According to Col-General Zherebtsov, more than half of all conscripts are from rural areas and an increasing number of conscripts, reportedly 20 per cent in 1994, "have grown up in orphanages, child homes or had been brought up by single parents" (Foreign Report 23 Mar. 1995, 6). The report also states that "many of those who join the army are poorly educated peasants or drunks, drug-addicts, criminals or other social misfits" (ibid.).
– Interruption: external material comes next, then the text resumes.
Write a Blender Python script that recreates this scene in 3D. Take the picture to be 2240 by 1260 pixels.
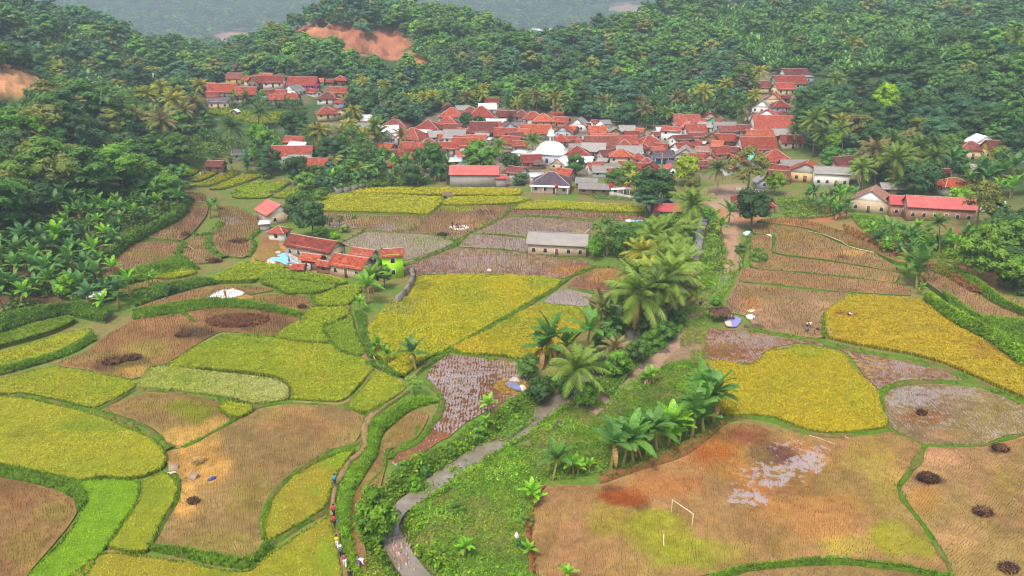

2.2 Conditions in Chechnya

The Russian military has come under scrutiny since the invasion of Chechnya in December 1994 (Financial Times 4 Feb. 1995). Several high ranking officers opposed the actions in Chechnya claiming that the operation was poorly planned and executed (The Ottawa Citizen 4 Feb. 1995, A8; Financial Times 4 Feb. 1995). Some senior military officers also complained that officers were "unprepared [and] the use of conscript troops was senseless" (ibid.). The lack of funding for training has also been identified as a reason for organizational difficulties in the invasion of Chechnya (The Christian Science Monitor 13 Jan. 1995).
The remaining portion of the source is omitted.